Le temps, je n'en veux pas! Fini la finitude et les secondes comptées à regarder se perdre ce qui réside dans la moindre étincelle de mes songes. Fini la technique et sa dictature de la mémoire habitude, cette tricherie qui veut celer le passé douloureux dans la facilité de l'instant présent, dans le geste libre. Mais le geste n'est pas LIBRE! Il est enfermé, enclos dans ces heures de répétition à rendre naturel l'inconfortable, à polir cette illusion de puissance que tous vont admirer. Fini la finitude! Fini la durée, fini la distance, voici l'instantané qui viole le temps. Je ne veux point abolir le temps mais simplement le prostituer à mon éternité. Je suis un enfant capricieux, je sais...

jeudi 17 janvier 2013

Phoenix

On se retournera au terme de sa vie pour constater tout d'un coup que l'on a vécu, que le temps est passé, à travers nous, contre notre gré. On jette un coup d'oeil derrière, pour voir d'où l'on est parti mais on n'y voit plus très clair, on reconstruit dans sa tête la fiction des origines. Tout ce que l'on reconnaît, d'ailleurs, c'est une succession d'instants, de gestes, de pensées, autant de fragments d'un être brisé par le temps.
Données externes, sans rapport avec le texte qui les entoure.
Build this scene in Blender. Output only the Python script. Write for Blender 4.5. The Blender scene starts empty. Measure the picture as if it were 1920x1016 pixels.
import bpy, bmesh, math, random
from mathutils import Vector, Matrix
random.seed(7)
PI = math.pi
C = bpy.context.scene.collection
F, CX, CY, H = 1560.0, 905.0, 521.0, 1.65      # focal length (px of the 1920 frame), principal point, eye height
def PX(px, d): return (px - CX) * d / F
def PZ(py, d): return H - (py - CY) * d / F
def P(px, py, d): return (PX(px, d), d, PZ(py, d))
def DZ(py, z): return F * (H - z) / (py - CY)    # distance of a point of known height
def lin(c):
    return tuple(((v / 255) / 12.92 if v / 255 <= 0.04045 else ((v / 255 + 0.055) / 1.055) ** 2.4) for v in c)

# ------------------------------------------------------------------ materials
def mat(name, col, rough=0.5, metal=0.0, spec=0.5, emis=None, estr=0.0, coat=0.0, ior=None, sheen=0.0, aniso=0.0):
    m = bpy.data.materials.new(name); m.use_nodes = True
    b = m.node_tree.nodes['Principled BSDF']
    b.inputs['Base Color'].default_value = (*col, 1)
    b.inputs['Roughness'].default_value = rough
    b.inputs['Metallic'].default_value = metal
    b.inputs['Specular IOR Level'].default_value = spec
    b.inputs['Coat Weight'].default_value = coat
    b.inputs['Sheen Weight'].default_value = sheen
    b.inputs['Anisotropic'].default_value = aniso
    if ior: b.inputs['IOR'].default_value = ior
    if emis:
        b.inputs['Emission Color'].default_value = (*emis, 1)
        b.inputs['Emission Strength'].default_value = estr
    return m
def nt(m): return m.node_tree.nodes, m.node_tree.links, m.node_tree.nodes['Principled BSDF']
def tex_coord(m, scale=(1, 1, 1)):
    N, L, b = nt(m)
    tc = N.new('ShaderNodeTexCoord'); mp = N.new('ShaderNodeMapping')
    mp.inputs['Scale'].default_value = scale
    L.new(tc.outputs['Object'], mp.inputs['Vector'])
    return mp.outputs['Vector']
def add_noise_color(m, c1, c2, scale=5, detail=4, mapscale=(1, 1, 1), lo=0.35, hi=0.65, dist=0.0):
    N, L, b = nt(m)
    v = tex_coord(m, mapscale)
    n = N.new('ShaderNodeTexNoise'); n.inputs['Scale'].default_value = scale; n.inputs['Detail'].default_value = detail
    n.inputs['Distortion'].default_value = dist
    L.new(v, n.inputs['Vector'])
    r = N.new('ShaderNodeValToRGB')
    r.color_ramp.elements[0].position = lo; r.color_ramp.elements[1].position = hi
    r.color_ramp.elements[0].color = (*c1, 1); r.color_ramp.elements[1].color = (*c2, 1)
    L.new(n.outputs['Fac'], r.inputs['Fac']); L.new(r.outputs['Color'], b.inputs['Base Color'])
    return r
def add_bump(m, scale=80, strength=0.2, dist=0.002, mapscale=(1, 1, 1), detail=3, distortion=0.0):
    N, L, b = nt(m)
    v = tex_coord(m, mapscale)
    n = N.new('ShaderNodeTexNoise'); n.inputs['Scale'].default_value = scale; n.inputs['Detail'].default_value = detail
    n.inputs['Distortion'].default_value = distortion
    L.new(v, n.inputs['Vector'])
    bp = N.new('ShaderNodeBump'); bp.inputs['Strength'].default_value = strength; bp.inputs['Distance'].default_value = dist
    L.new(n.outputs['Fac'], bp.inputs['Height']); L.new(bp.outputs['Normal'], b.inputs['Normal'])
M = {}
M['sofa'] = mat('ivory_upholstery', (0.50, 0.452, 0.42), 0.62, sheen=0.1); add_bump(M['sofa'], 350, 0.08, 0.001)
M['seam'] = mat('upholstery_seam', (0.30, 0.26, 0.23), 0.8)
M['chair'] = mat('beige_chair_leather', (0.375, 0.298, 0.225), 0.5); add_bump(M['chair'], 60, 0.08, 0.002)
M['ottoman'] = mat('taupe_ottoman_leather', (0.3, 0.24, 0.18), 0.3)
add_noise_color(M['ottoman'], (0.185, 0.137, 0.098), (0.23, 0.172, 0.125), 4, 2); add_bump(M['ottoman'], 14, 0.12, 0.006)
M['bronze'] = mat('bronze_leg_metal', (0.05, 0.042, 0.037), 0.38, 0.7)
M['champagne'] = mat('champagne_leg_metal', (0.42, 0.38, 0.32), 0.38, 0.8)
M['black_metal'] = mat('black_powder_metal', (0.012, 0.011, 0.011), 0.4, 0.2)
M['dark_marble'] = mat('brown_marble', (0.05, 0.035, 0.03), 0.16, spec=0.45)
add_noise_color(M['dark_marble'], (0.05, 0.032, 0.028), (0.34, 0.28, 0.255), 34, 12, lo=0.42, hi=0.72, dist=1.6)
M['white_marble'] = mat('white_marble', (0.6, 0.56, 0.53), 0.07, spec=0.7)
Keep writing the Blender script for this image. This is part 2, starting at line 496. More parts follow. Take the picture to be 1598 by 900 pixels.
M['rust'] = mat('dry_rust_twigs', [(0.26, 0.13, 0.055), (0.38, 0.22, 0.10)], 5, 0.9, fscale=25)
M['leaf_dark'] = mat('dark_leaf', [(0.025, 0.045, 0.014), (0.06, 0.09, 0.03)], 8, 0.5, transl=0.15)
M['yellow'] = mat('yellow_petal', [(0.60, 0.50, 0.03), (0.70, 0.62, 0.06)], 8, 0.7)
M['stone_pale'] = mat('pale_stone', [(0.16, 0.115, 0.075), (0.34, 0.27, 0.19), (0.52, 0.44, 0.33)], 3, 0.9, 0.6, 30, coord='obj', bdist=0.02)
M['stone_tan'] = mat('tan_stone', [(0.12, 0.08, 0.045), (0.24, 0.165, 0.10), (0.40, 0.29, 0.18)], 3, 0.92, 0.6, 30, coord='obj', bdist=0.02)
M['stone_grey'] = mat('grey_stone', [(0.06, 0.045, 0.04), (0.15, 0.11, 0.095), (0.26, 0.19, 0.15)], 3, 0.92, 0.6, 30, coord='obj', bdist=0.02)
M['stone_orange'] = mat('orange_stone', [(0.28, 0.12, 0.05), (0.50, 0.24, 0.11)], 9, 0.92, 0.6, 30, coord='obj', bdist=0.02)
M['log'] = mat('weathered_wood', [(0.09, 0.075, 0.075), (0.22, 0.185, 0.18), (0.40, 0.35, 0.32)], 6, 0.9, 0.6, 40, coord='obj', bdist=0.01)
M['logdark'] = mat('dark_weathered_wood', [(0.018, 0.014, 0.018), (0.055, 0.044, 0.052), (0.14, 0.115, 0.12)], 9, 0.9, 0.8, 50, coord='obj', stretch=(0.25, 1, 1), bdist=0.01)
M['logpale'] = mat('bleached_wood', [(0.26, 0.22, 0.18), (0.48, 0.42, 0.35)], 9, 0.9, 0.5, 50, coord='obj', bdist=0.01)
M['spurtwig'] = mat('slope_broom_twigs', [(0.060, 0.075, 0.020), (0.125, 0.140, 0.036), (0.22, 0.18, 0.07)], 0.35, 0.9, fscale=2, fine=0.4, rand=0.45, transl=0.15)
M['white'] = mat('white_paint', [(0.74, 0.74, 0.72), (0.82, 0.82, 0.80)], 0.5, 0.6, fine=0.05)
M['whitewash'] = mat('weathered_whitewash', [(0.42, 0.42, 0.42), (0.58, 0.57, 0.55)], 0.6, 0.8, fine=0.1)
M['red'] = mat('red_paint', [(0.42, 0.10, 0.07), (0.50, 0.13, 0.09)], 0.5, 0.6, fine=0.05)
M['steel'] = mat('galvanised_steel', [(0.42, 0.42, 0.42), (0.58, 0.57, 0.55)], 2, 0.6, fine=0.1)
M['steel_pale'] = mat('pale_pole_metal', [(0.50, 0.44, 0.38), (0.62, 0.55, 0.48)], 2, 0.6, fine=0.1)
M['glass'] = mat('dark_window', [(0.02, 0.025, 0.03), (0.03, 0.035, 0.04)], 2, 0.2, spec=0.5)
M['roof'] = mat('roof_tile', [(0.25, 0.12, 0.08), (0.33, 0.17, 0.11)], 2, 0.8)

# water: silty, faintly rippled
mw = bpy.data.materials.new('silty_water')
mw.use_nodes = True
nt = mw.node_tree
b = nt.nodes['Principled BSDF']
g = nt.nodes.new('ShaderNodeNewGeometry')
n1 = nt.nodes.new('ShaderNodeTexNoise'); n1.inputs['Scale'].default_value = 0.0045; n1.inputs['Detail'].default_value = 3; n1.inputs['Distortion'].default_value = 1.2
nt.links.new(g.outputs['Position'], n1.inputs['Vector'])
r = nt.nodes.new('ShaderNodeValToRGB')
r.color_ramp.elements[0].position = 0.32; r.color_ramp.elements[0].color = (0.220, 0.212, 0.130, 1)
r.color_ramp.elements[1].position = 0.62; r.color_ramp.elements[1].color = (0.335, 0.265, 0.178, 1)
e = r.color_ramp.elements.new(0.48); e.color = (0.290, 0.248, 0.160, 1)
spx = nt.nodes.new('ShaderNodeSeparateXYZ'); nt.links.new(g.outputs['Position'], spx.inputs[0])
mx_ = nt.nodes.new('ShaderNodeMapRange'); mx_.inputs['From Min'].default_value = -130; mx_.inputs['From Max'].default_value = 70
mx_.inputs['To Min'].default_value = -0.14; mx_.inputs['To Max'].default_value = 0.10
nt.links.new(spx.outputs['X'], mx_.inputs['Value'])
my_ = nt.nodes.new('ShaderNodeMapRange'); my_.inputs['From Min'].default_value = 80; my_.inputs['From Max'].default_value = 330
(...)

On a été bébé puis enfant, on aimait ceci ou cela que dorénavant l'on aime plus.
-"Qui sont tous ces gens sur qui j'ai bâti mon existence présente? Y a-t-il une dimension dans laquelle nous sommes toutes ces identités unies?"

 Aujourd'hui, on est là, perché sur la pointe du présent renouvelé, par-delà les abîmes, surplombant les cadavres de nos vérités antérieures. On se demande quel est donc le sens de tout cela, ce qui nous lie finalement à tous ces états enfuis. Probablement rien au fond, et la mort qui s'approche à pas de loup, sûre de sa prise, n'est peut-être qu'une nouvelle occasion de renaître de ses cendres, d'être celui qui se nourrit de la mort du présent.

Il faut peut-être croire à cette légende du phoenix, seulement les légendes ne sont pas à prendre à la lettre, et cet entité mythologique n'a probablement rien d'un oiseau. Le phoenix c'est le temps, et nous en sommes les enfants, plumes plantées sur  ses ailes de géant.